Mohamed El-Erian, CEO and co-CIO at Pimco, explains why emerging markets remain vulnerable to volatility even if they still exhibit strong fundamentals.
Pimco’s El-Erian sees continued EM risk

Mohamed El-Erian, CEO and co-CIO at Pimco, says emerging markets remain at risk of capital outflows. This is an excerpt of a bigger interview with El-Erian in FinanceAsia, our sibling title, which appears in its October magazine.

Where in the global marketplace do you see the most attractive risk premiums?
Let me answer it another way: the first way to make money is not to lose money. Asset markets have been riding an enormous wave of central bank liquidity. Some markets, such as emerging-market equities, have corrected. So has the front end of the US Treasury yield curve. Other markets haven’t corrected, and investors are still riding the wave of liquidity. Like a surfer riding a wave, these people will need to kick out of it safely: a surfer doesn’t wait until the end of the wave to leave, especially if the wave is crowded with other surfers.

So what asset classes have yet to correct?
US equities are a really big wave. Some investors think they have a put on equities thanks to the Fed, but I would be careful.

What about emerging market debt?
When tourists leave, they leave in an indiscriminate fashion. One of the best ways to think about this situation actually goes back a long way, when the idea of asymmetrical information was developed around the ‘market for lemons’. The original idea was about second-hand cars: no matter how well maintained a second-hand car may be, when there’s so many stories or speculation about people trying to pass off shoddy cars – lemons – the honest seller can’t signal that in a credible way. In such an environment, any car will trade like a lemon.

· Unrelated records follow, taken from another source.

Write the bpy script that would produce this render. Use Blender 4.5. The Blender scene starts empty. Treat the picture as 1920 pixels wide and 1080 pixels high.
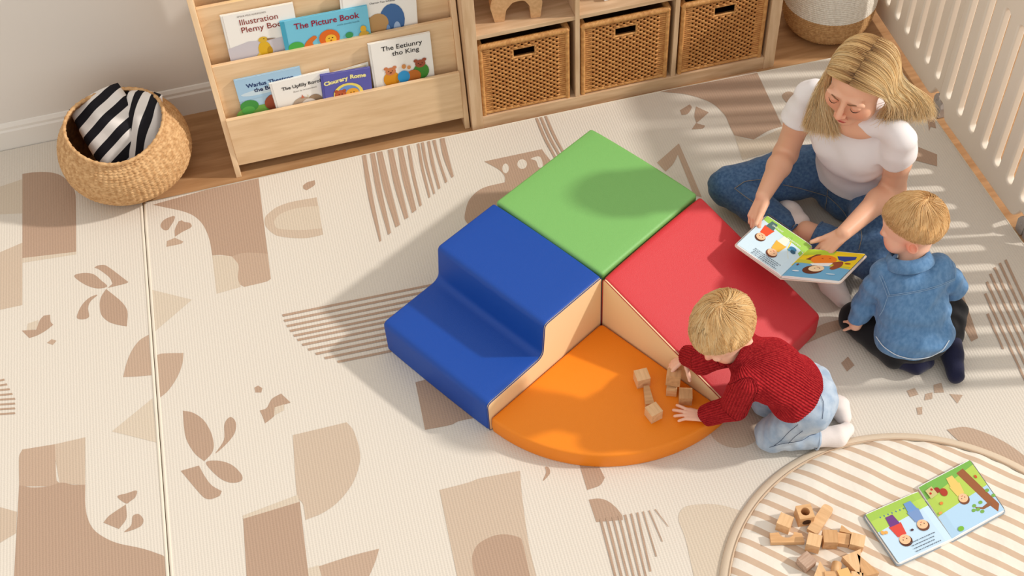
import bpy, math, random
import numpy as np
from mathutils import Vector, Matrix, Euler
random.seed(7); np.random.seed(7)
PI = math.pi
scn = bpy.context.scene
COL = scn.collection
# ---------------------------------------------------------------- camera, light, exposure
CAMP = (-0.7517, -2.2692, 3.097); PITCH = 0.8764; YAW = 0.2116; ROLL = -0.0645; FPX = 2421.3; CX = 960.8; CY = 537.9
def cam_axes():
    cp, sp, cy, sy = math.cos(PITCH), math.sin(PITCH), math.cos(YAW), math.sin(YAW)
    F = Vector((sy*cp, cy*cp, -sp)); R = Vector((cy, -sy, 0)); U = R.cross(F)
    cr, sr = math.cos(ROLL), math.sin(ROLL)
    return cr*R+sr*U, -sr*R+cr*U, F
CR, CU, CF = cam_axes()
cd = bpy.data.cameras.new('camera'); cam = bpy.data.objects.new('camera', cd); COL.objects.link(cam)
cd.sensor_width = 36.0; cd.lens = FPX/1920*36.0; cd.clip_start = .05
cam.matrix_world = Matrix(((CR.x, CU.x, -CF.x, CAMP[0]), (CR.y, CU.y, -CF.y, CAMP[1]), (CR.z, CU.z, -CF.z, CAMP[2]), (0, 0, 0, 1)))
cd.shift_x = -(CX-960)/1920; cd.shift_y = (CY-540)/1920
scn.camera = cam
scn.view_settings.view_transform = 'Standard'; scn.view_settings.look = 'None'
scn.view_settings.gamma = 1; scn.view_settings.use_curve_mapping = False
scn.view_settings.exposure = 0.0
wd = bpy.data.worlds.new('daylight'); scn.world = wd; wd.use_nodes = True
nt = wd.node_tree; bg = nt.nodes['Background']
bg.inputs['Strength'].default_value = 0.93
gr = nt.nodes.new('ShaderNodeTexGradient'); tc = nt.nodes.new('ShaderNodeTexCoord'); mp = nt.nodes.new('ShaderNodeMapping')
rp = nt.nodes.new('ShaderNodeValToRGB')
nt.links.new(tc.outputs['Generated'], mp.inputs['Vector']); mp.inputs['Rotation'].default_value = (math.radians(25), math.radians(28), math.radians(-40))
nt.links.new(mp.outputs['Vector'], gr.inputs['Vector']); nt.links.new(gr.outputs['Color'], rp.inputs['Fac'])
rp.color_ramp.elements[0].position = 0.0; rp.color_ramp.elements[0].color = (.94, .90, .84, 1)   # room side
rp.color_ramp.elements[1].position = 1.0; rp.color_ramp.elements[1].color = (1.42, 1.33, 1.20, 1)  # window side
nt.links.new(rp.outputs['Color'], bg.inputs['Color'])
SUN = Vector((-.968, .225, -.667)).normalized()
sd = bpy.data.lights.new('sun', 'SUN'); sd.energy = 2.45; sd.angle = math.radians(2.6); sd.color = (1, .94, .86)
so = bpy.data.objects.new('sun', sd); COL.objects.link(so); so.rotation_euler = SUN.to_track_quat('-Z', 'Y').to_euler(); so.location = (3, -1, 3)

# ---------------------------------------------------------------- helpers
def at(u, v, z=0.0):
    d = CF + CR*((u-CX)/FPX) - CU*((v-CY)/FPX); C = Vector(CAMP)
    return C + d*((z-C.z)/d.z)
def aty(u, v, y):
    d = CF + CR*((u-CX)/FPX) - CU*((v-CY)/FPX); C = Vector(CAMP)
    return C + d*((y-C.y)/d.y)
def atx(u, v, x):
    d = CF + CR*((u-CX)/FPX) - CU*((v-CY)/FPX); C = Vector(CAMP)
    return C + d*((x-C.x)/d.x)
def lin(c):
    return tuple(((x/255)/12.92 if x/255 <= .04045 else ((x/255+.055)/1.055)**2.4) for x in c)
MATS = {}
def mat(name, rgb, rough=.6, noise=0, nscale=20, stretch=(1, 1, 1), bump=0, bscale=200, bstretch=(1, 1, 1), rgb2=None, spec=.35, sheen=0, sss=0, coord='Object', detail=3, metal=0, rot=(0,0,0)):
    if name in MATS: return MATS[name]
    m = bpy.data.materials.new(name); m.use_nodes = True; MATS[name] = m
    n = m.node_tree; b = n.nodes['Principled BSDF']; L = n.links.new
    c = lin(rgb); b.inputs['Base Color'].default_value = (*c, 1); b.inputs['Roughness'].default_value = rough
    b.inputs['Specular IOR Level'].default_value = spec; b.inputs['Metallic'].default_value = metal
    if sheen: b.inputs['Sheen Weight'].default_value = sheen; b.inputs['Sheen Roughness'].default_value = .5
    if sss:
        b.inputs['Subsurface Weight'].default_value = sss; b.inputs['Subsurface Radius'].default_value = (.012, .004, .002); b.inputs['Subsurface Scale'].default_value = 1
    t = n.nodes.new('ShaderNodeTexCoord')
    if noise or rgb2:
        mp = n.nodes.new('ShaderNodeMapping'); L(t.outputs[coord], mp.inputs['Vector']); mp.inputs['Scale'].default_value = stretch; mp.inputs['Rotation'].default_value = rot
        ns = n.nodes.new('ShaderNodeTexNoise'); ns.inputs['Scale'].default_value = nscale; ns.inputs['Detail'].default_value = detail
        L(mp.outputs['Vector'], ns.inputs['Vector'])
        r = n.nodes.new('ShaderNodeValToRGB'); L(ns.outputs['Fac'], r.inputs['Fac']); L(r.outputs['Color'], b.inputs['Base Color'])
        c2 = lin(rgb2) if rgb2 else tuple(x*(1-noise) for x in c)
        r.color_ramp.elements[0].position = .35; r.color_ramp.elements[0].color = (*c2, 1)
        r.color_ramp.elements[1].position = .65; r.color_ramp.elements[1].color = (*c, 1)
    if bump:
        mp2 = n.nodes.new('ShaderNodeMapping'); L(t.outputs[coord], mp2.inputs['Vector']); mp2.inputs['Scale'].default_value = bstretch; mp2.inputs['Rotation'].default_value = rot
        n2 = n.nodes.new('ShaderNodeTexNoise'); n2.inputs['Scale'].default_value = bscale; n2.inputs['Detail'].default_value = 2
        L(mp2.outputs['Vector'], n2.inputs['Vector'])
        bp = n.nodes.new('ShaderNodeBump'); bp.inputs['Strength'].default_value = bump; bp.inputs['Distance'].default_value = .002
        L(n2.outputs['Fac'], bp.inputs['Height']); L(bp.outputs['Normal'], b.inputs['Normal'])
    return m
def flat(rgb, rough=.55):
    return mat('print_%d_%d_%d' % rgb, rgb, rough, spec=.3)
def wood(name, rgb, rgb2, axis='x', sc=5):
    st = {'x': (.12, 1, 1), 'y': (1, .12, 1), 'z': (1, 1, .12)}[axis]
    st = tuple(s*sc*3 for s in st)
    return mat(name, rgb, .5, rgb2=rgb2, nscale=3.4, stretch=tuple(s*1.0 for s in st), bump=.15, bscale=10, bstretch=tuple(s*2.2 for s in st), detail=6)

class MB:
    def __init__(s): s.V = []; s.F = []; s.M = []; s.S = []; s.mats = []; s.mi = 0; s.sm = False
    def use(s, m, smooth=None):
        if m not in s.mats: s.mats.append(m)
        s.mi = s.mats.index(m)
        if smooth is not None: s.sm = smooth
        return s
    def add(s, V, F, smooth=None):
        o = len(s.V); s.V += [tuple(v) for v in V]; s.F += [tuple(i+o for i in f) for f in F]
        s.M += [s.mi]*len(F); s.S += [s.sm if smooth is None else smooth]*len(F); return s
    def box(s, c, d, R=None):
        x, y, z = (a/2 for a in d)
        V = [Vector(p) for p in ((-x,-y,-z),(x,-y,-z),(x,y,-z),(-x,y,-z),(-x,-y,z),(x,-y,z),(x,y,z),(-x,y,z))]
        if R is not None: V = [R @ v for v in V]
        c = Vector(c); return s.add([v+c for v in V], [(0,3,2,1),(4,5,6,7),(0,1,5,4),(1,2,6,5),(2,3,7,6),(3,0,4,7)])
    def span(s, x0, x1, y0, y1, z0, z1): return s.box(((x0+x1)/2, (y0+y1)/2, (z0+z1)/2), (x1-x0, y1-y0, z1-z0))
    def tube(s, pts, r, n=8, closed=False, cap=True, smooth=True):
        pts = [Vector(p) for p in pts]; N = len(pts); rs = r if hasattr(r, '__len__') else [r]*N
        V = []; F = []; up = None
        for i, p in enumerate(pts):
            a = pts[(i-1) % N] if (closed or i > 0) else p; b = pts[(i+1) % N] if (closed or i < N-1) else p
            t = (b-a).normalized() if (b-a).length > 1e-9 else Vector((0,0,1))
            if up is None: up = Vector((0,0,1)) if abs(t.z) < .9 else Vector((1,0,0))
            u = (up - t*up.dot(t));
            if u.length < 1e-6: u = Vector((1,0,0)) - t*t.x
            u.normalize(); up = u; w = t.cross(u)
            for k in range(n):
                an = 2*PI*k/n; V.append(p + (u*math.cos(an)+w*math.sin(an))*rs[i])
        M = N if closed else N-1
        for i in range(M):
            j = (i+1) % N
            for k in range(n): F.append((i*n+k, i*n+(k+1) % n, j*n+(k+1) % n, j*n+k))
        if cap and not closed: F.append(tuple(range(n))[::-1]); F.append(tuple((N-1)*n+k for k in range(n)))
        return s.add(V, F, smooth)
    def prism(s, poly, z0, z1, M=None):
        n = len(poly); V = [Vector((p[0], p[1], z0)) for p in poly]+[Vector((p[0], p[1], z1)) for p in poly]
        if M is not None: V = [M @ v for v in V]
        return s.add(V, [tuple(range(n))[::-1], tuple(range(n, 2*n))]+[(i, (i+1) % n, n+(i+1) % n, n+i) for i in range(n)])
    def grid(s, P, closed_u=False, smooth=True):
        P = np.asarray(P); a, b = P.shape[:2]; F = []
        for i in range(a-1):
            for j in range(b if closed_u else b-1):
                k = (j+1) % b; F.append((i*b+j, i*b+k, (i+1)*b+k, (i+1)*b+j))
        return s.add([tuple(v) for v in P.reshape(-1, 3)], F, smooth)
    def build(s, name, parent=None, bevel=0, seg=2, world=True, autosmooth=False):
        me = bpy.data.meshes.new(name); V = s.V
        if parent is not None and world:
            inv = parent.matrix_basis.inverted(); q = parent.parent
            while q is not None: inv = inv @ q.matrix_basis.inverted(); q = q.parent
            A = np.array(V); R = np.array(inv.to_3x3()); T = np.array(inv.translation); V = (A@R.T+T).tolist()
        me.from_pydata(V, [], s.F)
        for m in s.mats: me.materials.append(m)
        me.polygons.foreach_set('material_index', s.M); me.polygons.foreach_set('use_smooth', s.S); me.update()
        o = bpy.data.objects.new(name, me); COL.objects.link(o)
        if parent is not None: o.parent = parent
        if bevel:
            b = o.modifiers.new('bevel', 'BEVEL'); b.width = bevel; b.segments = seg; b.limit_method = 'ANGLE'; b.angle_limit = .6
            for p in me.polygons: p.use_smooth = True
            w = o.modifiers.new('wn', 'WEIGHTED_NORMAL'); w.keep_sharp = False
        return o
def rename_seq(o): return o
def tag(o, label=None, cat=None, group=None, kind=None):
    if label: o['label'] = label
    if cat: o['category'] = cat
    if group: o['group'] = group
    if kind: o['kind'] = kind
    return o
def thing(name, label, cat, loc=(0,0,0), rz=0, group=None):
    o = bpy.data.objects.new(name, None); COL.objects.link(o); o.location = loc; o.rotation_euler = (0, 0, rz); o.empty_display_size = .05
    o.matrix_basis = Matrix.Translation(loc) @ Matrix.Rotation(rz, 4, 'Z')
    return tag(o, label, cat, group)
def curve_mesh(polys, extrude=0, bevel=0):
    """2D outline(s) with holes -> (V,F)"""
    cu = bpy.data.curves.new('c', 'CURVE'); cu.dimensions = '2D'; cu.fill_mode = 'BOTH'; cu.extrude = extrude; cu.bevel_depth = bevel; cu.bevel_resolution = 2
    for P in polys:
        sp = cu.splines.new('POLY'); sp.points.add(len(P)-1)
        for i, p in enumerate(P): sp.points[i].co = (p[0], p[1], 0, 1)
        sp.use_cyclic_u = True
    return _cm(cu)
def _cm(cu):
    o = bpy.data.objects.new('tmp', cu); COL.objects.link(o)
    dg = bpy.context.evaluated_depsgraph_get(); me = bpy.data.meshes.new_from_object(o.evaluated_get(dg))
    V = [v.co.copy() for v in me.vertices]; F = [tuple(p.vertices) for p in me.polygons]
    bpy.data.objects.remove(o); bpy.data.meshes.remove(me); return V, F
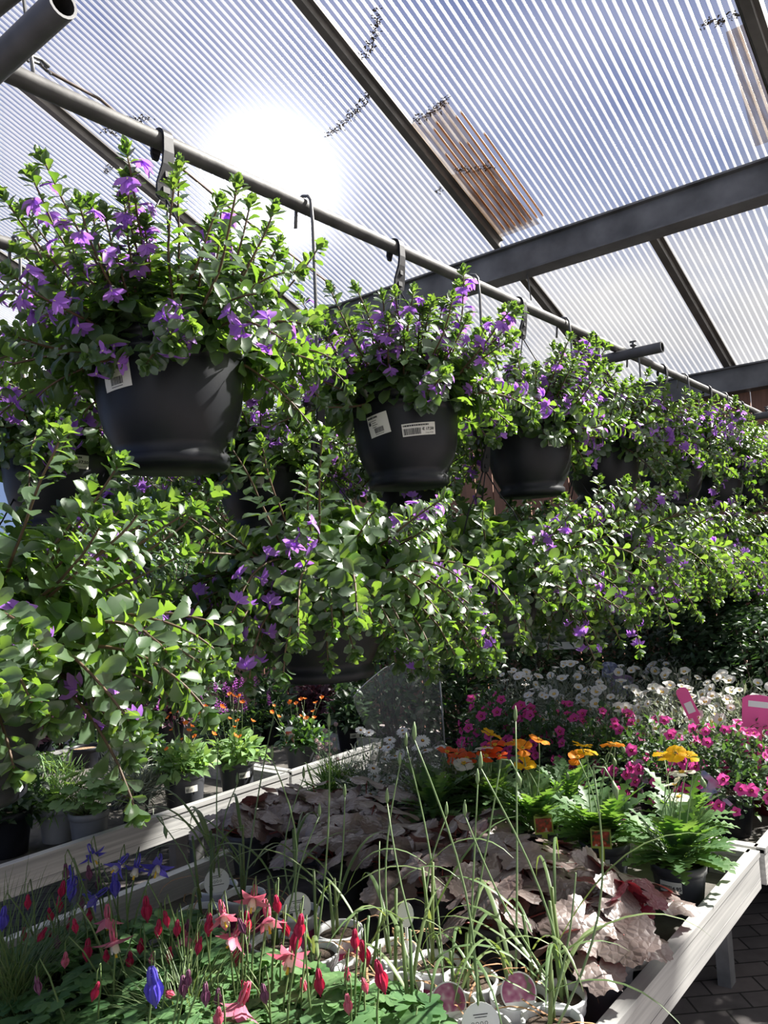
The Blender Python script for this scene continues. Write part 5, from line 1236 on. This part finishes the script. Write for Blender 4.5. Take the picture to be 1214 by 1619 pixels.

For emerging markets, continuous liquidity shocks out of the West is making it difficult for better markets to make themselves credible, so they tend to trade like lemons.

Surely these investors aren’t that foolish.
There are technical reasons for their behaviour. When investors redeem out of emerging-market funds, those portfolio managers have no choice but to take money out of markets across the board. What that means, of course, that there is a good opportunity for those investors willing to differentiate among markets.

On what grounds?
Balance sheet strength – looking at things like cash reserves and levels of debt – plus liquidity and exposure to engines of growth.